一昨日、私のアトリエに来て下さったのが、
初対面でした。
もともとはawという美術系のメーリングリストで書いておられて、
私のライブドローイングなどの画像は記事を見て、
興味を持って下さった。
上岡さんは、東京 F.A.T.を立ち上げておられて、
フリーアートの問題を提起しておられる
芸術活動家でいらっしゃる。
拙著『彦坂尚嘉のエクリチュール』に収録している、
自作鑑賞を論じた文章でも書いているのだが、
芸術の基本は、無償性にあるのです。
商業性と、芸術性は、実は矛盾を生じる。
無償の行為、しかも自分で自分の作品を鑑賞するという
その中でしか、実は美術史は立ち現れないのです。
そのことが美術の生物学の研究からは導きだせるのです。
ですからフリーアートというのは、
重要な視点で、
アメリカの、特に西海岸のアートムーブメントには、
このヒッピー性を含んだフリーアート系の思想が
濃厚にあります。
私自身は、刀根康尚氏に師事したこともあって、
最初からフルクサス系のイベントの流れを生きて来ています。
作品を売ろうとする気体分子ギャラリーというものと、
フリーアートを展開する志向とは、
一見は反対の様で、矛盾しているのです。
しかし、
そうではなくて、芸術を成立させようとする根としては、
実は同根なのです。
この辺を、上岡さんとの交流で、
膨らませられればと思います。
東京F.A.T.の紹介、ありがとうございます!
芸術は無償の贈与であるべきはずなのに、その仕組みが出来ていないなと考えはじめた頃に「フリーソフトウェア」を知ったのですが、なんでこれを芸術家が出来なかったのか、口惜しくて仕方ありませんでした。
また、アトリエにお邪魔させて下さい。とにかく楽しかったです!
by 上岡誠二 (2009-06-06 20:32)
上岡誠二様
コメントありがとうございます。
芸術の中に有る無償制は本質的なもので、かならずしも無料にするだけで保証できるものではありませんが、フリーアートというのは、面白い主張ではあります。
反対から見ると、実は美術史と言うのは、ほぼ完全に職業美術家によって作られていて、アマチュアは、ほぼいないのです。このことの本質的な意味も重要です。アマチュア主義そのものは、実は報酬を求めている行為なのです。

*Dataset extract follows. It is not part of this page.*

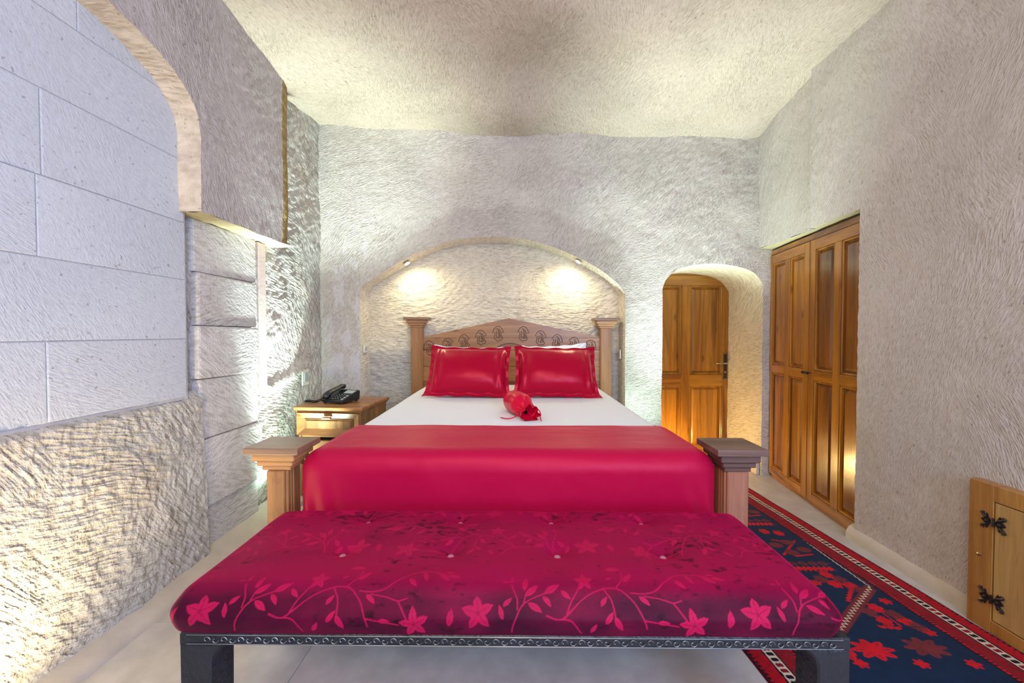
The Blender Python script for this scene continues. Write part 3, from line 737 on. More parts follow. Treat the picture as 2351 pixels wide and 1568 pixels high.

こうした視点に立ちつつも、フリーアートに興味を持ちました。
by ヒコ (2009-06-08 07:15)
はい。美術史は職業美術家の歴史そのもので、金と権力にまみれながら作家がどのようにしてそれらを利用したり、反抗したりしながら、芸術を続けていったかという、ドキュメントなんだと思います。それはまだまだ続いていくものでしょう。フリーアートによって、それとは違った歴史を発掘したり、新しい歴史を作ったりすることができるのではないかという可能性を感じつつそこに参戦しています。
by 上岡誠二 (2009-06-08 10:12)
上岡誠二様
まさにおっしゃる通りだと思います。それに「フリーソフトウェア」に象徴される思想は、情報化社会のありようを特徴づける近代資本主義を否定する側面を現しています。
情報化社会の中にあるこの近代資本主義を否定し解体しようとする潮流は、アートの中にも出現するのは当然であって、そう言う意味でフフリーアートの追求は、面白い可能性を持っていると思います。
by ヒコ (2009-06-09 06:12)
彦坂さま
はい。フリーソフトウェアはハッカーたちが作りました。ハッカーとは権威や権力に押し付けられた情報に関わるルールを変える可能性をもつ人たちのことです。すべてを情報化し、そのルールを変革することで革命の可能性は広がっています。現代、そして近未来の革命家とは、きっとハッカー達なんだと思います。でもその革命は既存の権威を倒すものではありますが、みんなを幸せにするものなのかどうかは分かりません。WindowsやMac OS、それらを動かすハードウェアはほんの一部のハッカー達によって独占され作られ売られていることを考えれば、その危険性は明白です。新自由主義なんてのも同じ場所から生まてきたんだと思います。なんだかこれまでの美術史と似た感じになってきました。だからこそフリーソフトウェア、そしてフリーアートは追求しなくてはならないものだと、、、。